[Scripts that build scenes]
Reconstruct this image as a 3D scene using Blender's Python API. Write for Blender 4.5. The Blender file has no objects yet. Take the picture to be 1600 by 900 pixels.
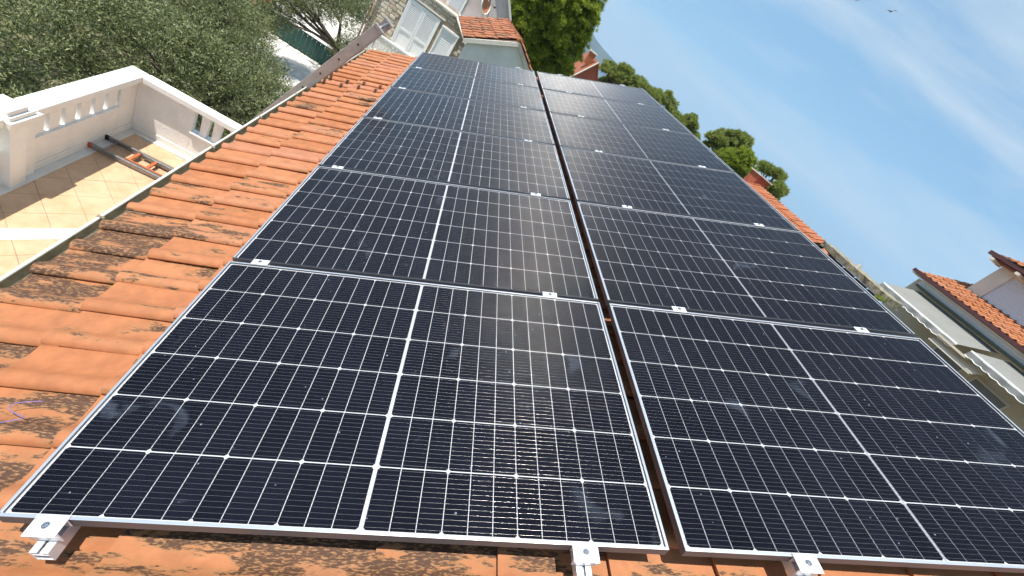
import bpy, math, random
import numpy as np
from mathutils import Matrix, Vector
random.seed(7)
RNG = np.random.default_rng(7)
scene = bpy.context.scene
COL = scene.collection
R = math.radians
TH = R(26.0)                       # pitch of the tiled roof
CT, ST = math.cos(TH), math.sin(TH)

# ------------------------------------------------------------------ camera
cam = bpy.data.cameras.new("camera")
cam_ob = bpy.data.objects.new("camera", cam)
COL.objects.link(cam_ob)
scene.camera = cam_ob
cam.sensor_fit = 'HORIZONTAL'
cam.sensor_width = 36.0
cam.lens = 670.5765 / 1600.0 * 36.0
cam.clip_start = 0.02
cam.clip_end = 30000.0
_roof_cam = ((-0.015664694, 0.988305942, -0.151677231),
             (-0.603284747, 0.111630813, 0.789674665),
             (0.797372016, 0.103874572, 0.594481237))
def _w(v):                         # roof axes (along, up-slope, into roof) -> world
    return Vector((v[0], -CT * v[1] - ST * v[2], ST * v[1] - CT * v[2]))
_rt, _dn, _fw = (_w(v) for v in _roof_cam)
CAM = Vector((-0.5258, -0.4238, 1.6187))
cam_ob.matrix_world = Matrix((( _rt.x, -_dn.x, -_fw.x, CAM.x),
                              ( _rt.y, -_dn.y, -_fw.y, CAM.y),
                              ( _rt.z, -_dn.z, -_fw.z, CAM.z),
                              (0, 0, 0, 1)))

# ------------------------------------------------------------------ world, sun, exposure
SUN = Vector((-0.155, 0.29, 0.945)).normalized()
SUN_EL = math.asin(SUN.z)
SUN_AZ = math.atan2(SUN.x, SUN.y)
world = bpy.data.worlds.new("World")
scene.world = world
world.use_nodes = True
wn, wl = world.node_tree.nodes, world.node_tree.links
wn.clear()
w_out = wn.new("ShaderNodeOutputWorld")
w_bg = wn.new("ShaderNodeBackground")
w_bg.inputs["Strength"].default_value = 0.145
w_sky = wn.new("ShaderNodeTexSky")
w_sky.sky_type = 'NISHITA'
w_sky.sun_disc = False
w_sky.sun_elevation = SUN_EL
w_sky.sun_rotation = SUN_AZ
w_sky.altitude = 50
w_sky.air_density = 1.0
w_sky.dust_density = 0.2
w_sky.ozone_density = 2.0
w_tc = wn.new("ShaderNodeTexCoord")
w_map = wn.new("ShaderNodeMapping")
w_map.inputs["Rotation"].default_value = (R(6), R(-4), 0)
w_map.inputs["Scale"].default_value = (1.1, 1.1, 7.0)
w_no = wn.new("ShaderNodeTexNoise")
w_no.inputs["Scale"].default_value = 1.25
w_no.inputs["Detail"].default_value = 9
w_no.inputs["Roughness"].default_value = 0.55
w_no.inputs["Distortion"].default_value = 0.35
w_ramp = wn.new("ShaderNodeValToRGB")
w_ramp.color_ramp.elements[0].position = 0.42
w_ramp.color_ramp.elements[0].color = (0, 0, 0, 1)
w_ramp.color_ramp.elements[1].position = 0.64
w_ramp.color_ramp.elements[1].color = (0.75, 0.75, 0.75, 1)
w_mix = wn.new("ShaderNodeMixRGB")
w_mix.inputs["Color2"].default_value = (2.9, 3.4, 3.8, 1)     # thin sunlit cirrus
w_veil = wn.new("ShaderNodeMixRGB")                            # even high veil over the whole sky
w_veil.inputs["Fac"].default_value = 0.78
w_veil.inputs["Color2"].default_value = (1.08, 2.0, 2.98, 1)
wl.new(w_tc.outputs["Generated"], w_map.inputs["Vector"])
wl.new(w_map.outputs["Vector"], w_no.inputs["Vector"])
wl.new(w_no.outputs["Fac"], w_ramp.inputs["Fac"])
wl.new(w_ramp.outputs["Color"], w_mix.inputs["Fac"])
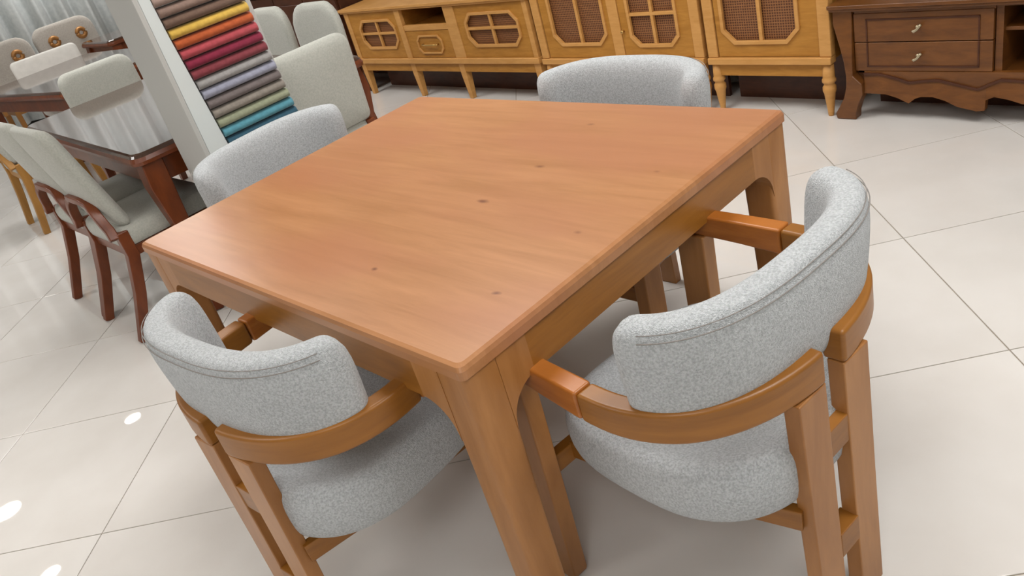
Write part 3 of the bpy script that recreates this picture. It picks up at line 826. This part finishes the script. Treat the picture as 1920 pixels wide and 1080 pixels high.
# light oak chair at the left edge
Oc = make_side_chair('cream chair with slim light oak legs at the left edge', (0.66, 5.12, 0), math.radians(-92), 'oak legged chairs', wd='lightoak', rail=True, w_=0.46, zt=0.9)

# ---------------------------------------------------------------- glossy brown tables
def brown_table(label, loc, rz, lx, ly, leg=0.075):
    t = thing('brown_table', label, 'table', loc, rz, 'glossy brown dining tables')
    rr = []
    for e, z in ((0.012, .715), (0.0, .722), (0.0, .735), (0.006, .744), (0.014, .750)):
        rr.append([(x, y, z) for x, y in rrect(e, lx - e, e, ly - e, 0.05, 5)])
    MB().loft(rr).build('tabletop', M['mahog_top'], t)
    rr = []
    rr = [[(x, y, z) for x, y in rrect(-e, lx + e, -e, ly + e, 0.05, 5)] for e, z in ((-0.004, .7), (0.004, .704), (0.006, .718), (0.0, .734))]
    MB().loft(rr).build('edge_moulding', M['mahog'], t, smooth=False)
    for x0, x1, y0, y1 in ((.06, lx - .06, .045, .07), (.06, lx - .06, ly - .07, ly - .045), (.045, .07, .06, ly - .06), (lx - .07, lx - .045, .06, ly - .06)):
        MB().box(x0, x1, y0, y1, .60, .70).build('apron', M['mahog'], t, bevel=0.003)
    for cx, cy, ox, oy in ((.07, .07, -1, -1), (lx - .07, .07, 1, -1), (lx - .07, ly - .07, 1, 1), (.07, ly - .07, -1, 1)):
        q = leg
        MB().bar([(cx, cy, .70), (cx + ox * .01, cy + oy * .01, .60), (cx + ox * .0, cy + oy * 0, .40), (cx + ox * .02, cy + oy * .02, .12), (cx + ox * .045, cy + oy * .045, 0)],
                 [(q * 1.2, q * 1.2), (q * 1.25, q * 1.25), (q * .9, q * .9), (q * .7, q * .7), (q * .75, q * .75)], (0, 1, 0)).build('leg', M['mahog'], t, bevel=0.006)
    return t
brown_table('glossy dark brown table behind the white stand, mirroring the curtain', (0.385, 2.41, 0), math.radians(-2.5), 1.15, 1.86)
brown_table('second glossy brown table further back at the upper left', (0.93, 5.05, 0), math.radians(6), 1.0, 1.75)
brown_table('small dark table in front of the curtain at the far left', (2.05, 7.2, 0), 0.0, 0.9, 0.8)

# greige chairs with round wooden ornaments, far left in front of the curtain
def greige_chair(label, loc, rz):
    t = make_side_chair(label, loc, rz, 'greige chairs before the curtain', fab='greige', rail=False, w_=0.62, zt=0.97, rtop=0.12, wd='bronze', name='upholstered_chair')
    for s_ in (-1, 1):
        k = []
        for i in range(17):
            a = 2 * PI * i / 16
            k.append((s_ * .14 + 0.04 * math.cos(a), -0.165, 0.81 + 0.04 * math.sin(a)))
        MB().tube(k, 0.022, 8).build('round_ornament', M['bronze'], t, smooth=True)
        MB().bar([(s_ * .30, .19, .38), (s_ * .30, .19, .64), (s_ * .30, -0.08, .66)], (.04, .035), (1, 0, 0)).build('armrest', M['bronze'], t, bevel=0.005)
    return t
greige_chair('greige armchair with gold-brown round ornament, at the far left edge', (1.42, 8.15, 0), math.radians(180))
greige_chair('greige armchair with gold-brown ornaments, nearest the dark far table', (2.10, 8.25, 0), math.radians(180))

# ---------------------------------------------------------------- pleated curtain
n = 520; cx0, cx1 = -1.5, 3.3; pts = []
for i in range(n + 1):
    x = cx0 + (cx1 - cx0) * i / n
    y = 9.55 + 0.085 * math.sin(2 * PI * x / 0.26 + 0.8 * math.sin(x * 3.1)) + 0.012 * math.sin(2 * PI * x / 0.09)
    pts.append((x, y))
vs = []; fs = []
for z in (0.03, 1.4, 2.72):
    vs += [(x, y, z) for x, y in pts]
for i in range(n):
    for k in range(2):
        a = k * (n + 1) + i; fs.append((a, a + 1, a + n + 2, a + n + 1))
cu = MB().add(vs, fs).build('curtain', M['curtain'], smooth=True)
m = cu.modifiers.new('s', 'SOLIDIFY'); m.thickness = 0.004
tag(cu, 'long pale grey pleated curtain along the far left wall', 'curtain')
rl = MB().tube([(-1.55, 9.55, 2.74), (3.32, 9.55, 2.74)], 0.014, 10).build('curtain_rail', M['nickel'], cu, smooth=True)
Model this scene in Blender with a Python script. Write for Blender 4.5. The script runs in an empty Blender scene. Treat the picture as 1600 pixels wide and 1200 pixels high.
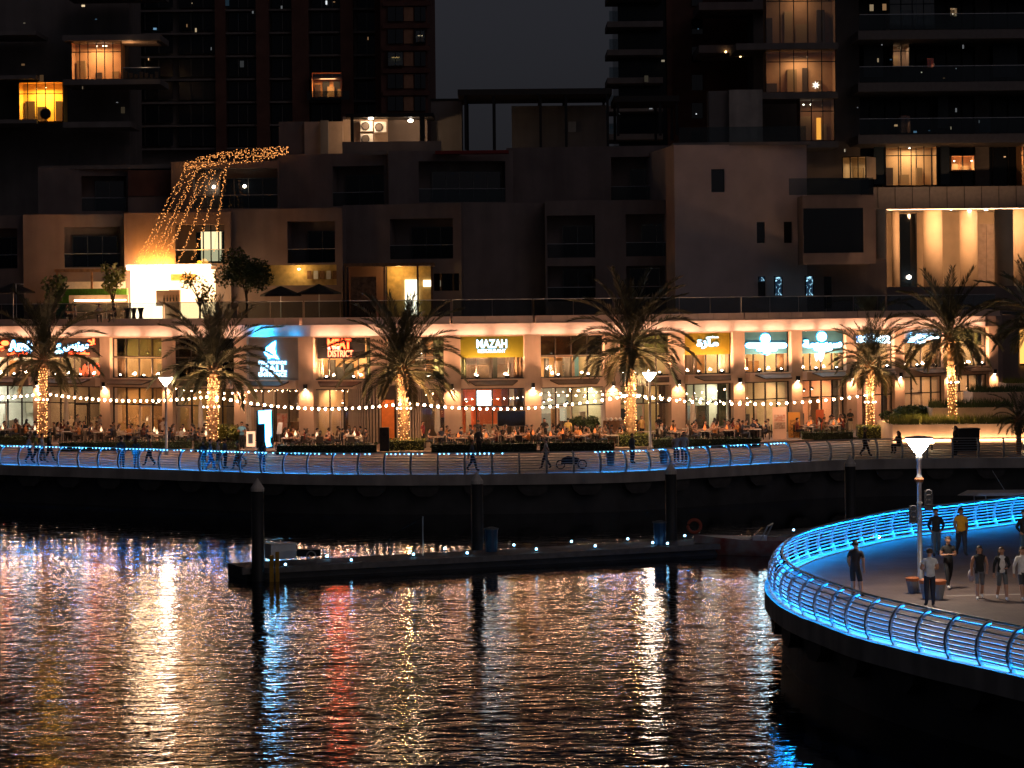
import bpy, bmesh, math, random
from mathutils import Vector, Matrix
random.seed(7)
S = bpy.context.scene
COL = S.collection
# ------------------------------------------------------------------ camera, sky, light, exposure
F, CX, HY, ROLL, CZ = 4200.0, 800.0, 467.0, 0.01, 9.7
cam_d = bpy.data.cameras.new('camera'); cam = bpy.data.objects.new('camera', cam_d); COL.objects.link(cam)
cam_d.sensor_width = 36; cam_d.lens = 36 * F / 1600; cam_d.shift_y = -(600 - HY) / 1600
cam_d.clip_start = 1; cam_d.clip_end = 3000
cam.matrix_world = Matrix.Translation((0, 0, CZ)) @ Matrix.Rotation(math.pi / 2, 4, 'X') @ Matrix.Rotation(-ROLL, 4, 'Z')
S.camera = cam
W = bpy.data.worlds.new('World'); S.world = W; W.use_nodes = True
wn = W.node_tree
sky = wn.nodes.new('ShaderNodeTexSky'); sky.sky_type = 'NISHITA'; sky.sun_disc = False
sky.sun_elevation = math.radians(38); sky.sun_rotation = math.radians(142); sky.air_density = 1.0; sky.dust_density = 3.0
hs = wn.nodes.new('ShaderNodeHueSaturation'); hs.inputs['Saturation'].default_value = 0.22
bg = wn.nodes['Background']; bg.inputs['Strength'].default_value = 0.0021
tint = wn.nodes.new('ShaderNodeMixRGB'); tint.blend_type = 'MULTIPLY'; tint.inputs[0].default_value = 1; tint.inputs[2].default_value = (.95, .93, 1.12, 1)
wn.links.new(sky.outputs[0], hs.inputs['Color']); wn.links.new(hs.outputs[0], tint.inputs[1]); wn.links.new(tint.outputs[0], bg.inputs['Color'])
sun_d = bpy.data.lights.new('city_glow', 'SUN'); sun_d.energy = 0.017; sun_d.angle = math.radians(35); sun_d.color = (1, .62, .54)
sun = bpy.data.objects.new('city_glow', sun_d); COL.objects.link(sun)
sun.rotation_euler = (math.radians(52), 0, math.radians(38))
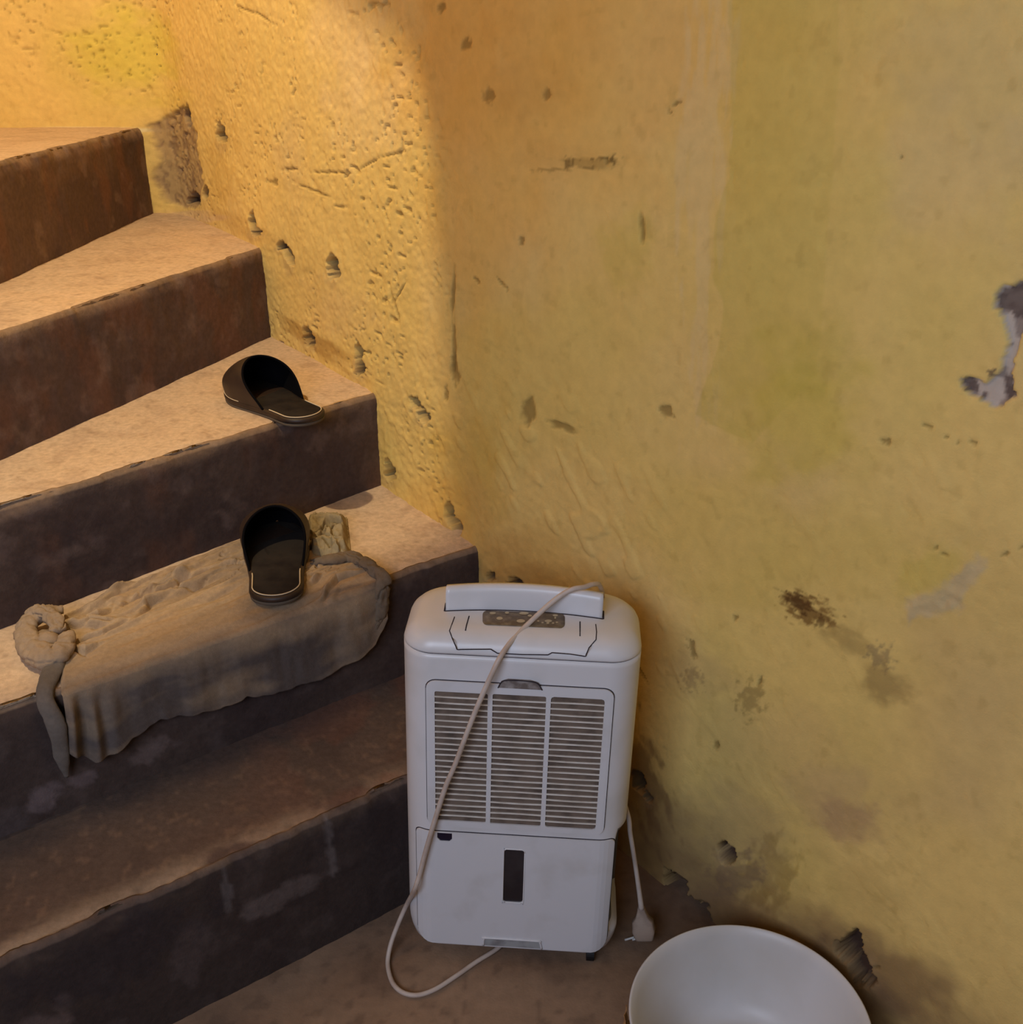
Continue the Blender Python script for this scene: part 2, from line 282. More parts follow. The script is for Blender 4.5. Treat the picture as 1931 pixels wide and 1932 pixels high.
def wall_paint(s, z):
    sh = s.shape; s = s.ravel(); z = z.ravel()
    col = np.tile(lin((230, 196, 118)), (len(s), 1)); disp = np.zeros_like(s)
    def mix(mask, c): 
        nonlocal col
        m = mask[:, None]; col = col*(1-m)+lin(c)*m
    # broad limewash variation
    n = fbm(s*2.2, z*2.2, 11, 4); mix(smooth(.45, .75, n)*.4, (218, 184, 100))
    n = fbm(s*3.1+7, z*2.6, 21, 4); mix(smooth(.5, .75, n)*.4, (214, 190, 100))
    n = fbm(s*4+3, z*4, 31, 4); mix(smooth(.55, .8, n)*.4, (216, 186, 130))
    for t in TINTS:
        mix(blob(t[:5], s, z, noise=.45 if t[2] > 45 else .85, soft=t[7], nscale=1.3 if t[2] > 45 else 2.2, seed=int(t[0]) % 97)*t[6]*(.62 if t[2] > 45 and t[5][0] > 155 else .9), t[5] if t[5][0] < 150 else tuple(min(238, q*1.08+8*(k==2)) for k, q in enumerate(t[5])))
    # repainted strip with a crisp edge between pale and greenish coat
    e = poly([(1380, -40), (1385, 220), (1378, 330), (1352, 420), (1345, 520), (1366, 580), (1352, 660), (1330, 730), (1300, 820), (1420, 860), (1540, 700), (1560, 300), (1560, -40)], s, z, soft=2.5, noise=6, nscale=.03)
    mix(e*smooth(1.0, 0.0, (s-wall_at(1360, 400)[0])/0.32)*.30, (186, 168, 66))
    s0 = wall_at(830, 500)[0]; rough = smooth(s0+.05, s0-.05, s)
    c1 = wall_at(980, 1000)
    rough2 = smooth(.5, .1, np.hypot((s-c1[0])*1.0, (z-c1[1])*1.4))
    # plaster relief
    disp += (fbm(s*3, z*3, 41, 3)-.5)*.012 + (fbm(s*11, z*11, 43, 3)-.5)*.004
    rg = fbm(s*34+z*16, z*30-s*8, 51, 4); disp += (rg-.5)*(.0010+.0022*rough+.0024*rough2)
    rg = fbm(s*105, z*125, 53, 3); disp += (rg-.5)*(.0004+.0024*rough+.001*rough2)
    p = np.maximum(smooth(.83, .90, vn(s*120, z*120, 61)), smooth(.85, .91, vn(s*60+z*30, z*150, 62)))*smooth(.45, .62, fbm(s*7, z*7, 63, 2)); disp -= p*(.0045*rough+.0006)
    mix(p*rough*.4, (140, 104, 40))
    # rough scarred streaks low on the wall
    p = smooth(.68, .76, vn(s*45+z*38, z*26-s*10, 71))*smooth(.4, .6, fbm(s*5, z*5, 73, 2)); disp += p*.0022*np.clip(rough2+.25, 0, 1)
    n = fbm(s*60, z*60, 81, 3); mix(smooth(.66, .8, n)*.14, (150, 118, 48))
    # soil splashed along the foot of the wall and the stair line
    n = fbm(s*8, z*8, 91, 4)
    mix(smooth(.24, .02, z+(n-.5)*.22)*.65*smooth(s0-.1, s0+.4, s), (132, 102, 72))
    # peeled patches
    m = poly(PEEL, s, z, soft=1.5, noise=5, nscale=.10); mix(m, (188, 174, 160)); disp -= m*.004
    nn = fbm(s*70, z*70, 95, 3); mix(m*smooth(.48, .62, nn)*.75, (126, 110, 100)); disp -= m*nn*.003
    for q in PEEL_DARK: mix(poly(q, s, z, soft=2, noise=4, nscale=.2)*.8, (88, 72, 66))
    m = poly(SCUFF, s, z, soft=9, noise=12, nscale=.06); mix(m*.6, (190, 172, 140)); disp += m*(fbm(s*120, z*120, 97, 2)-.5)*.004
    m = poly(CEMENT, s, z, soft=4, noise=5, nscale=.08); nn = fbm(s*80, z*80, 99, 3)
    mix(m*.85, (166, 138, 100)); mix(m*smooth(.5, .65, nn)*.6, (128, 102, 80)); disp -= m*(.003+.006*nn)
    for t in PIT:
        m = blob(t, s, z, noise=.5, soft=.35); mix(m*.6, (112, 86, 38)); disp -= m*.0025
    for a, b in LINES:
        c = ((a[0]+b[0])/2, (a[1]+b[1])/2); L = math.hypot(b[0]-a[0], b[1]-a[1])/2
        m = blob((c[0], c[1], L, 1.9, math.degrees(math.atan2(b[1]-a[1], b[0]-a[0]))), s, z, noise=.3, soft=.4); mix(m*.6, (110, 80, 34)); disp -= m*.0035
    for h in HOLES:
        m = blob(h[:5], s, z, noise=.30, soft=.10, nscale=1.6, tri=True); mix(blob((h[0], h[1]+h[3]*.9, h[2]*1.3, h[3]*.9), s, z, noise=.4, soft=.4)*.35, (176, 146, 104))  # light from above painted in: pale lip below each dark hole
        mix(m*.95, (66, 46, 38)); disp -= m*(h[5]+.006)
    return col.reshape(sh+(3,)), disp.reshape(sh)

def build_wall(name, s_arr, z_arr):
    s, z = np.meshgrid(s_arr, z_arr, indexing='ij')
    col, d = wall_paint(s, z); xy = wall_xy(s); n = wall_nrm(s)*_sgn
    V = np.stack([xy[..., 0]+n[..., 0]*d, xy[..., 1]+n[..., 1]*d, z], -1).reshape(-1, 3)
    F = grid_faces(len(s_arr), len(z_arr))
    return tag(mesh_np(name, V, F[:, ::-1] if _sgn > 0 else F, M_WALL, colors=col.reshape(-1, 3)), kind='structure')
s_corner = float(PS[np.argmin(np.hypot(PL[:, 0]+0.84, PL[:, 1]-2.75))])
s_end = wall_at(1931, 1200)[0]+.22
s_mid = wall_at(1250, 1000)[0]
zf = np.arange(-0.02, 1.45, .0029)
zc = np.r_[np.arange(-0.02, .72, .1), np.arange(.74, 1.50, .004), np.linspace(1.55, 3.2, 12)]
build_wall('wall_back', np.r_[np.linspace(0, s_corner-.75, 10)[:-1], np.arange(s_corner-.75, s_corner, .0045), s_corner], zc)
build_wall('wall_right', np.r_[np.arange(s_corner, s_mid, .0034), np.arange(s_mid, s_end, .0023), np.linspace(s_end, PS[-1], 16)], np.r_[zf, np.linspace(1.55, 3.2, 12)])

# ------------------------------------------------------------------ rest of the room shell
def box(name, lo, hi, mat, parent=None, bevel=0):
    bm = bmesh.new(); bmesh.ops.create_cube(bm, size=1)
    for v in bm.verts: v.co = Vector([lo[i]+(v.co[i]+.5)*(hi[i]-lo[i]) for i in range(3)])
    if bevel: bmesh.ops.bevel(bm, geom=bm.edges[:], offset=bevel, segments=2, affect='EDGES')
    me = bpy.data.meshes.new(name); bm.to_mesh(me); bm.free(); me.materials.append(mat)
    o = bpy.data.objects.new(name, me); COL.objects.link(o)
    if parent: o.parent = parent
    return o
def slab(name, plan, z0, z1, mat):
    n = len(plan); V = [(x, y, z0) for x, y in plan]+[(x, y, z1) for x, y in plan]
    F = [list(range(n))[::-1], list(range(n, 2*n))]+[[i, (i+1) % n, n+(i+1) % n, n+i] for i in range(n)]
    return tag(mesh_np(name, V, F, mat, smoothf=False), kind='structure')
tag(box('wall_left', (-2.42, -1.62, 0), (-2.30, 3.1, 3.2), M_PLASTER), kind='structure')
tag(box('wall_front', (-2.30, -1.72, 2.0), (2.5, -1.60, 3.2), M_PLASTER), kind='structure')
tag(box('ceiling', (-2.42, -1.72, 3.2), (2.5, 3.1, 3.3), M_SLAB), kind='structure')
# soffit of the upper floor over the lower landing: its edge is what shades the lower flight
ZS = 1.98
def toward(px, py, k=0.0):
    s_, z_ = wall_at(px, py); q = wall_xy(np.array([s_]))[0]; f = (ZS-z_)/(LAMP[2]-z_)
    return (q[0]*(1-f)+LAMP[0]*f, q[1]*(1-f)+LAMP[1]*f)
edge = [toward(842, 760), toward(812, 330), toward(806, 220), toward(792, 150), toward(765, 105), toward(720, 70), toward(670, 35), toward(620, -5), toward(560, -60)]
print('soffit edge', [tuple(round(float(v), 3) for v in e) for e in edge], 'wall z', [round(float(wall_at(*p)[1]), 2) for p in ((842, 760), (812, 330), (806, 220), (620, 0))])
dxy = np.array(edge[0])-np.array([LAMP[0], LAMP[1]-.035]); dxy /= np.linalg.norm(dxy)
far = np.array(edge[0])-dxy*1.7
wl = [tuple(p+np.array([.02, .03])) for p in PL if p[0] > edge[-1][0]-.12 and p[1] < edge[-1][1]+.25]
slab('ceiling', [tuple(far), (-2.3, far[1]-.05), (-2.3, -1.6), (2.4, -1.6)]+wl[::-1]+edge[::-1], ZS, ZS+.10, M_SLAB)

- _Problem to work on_
Everything from the first line of the listing above through the line that contains "CT, ST = math.cos(TH), math.sin(TH)" is to be restated word for word, minus the pictures.

- _Task answer_
Reconstruct this image as a 3D scene using Blender's Python API. Write for Blender 4.5. The Blender file has no objects yet. Take the picture to be 1600 by 900 pixels.
import bpy, math, random
import numpy as np
from mathutils import Matrix, Vector
random.seed(7)
RNG = np.random.default_rng(7)
scene = bpy.context.scene
COL = scene.collection
R = math.radians
TH = R(26.0)                       # pitch of the tiled roof
CT, ST = math.cos(TH), math.sin(TH)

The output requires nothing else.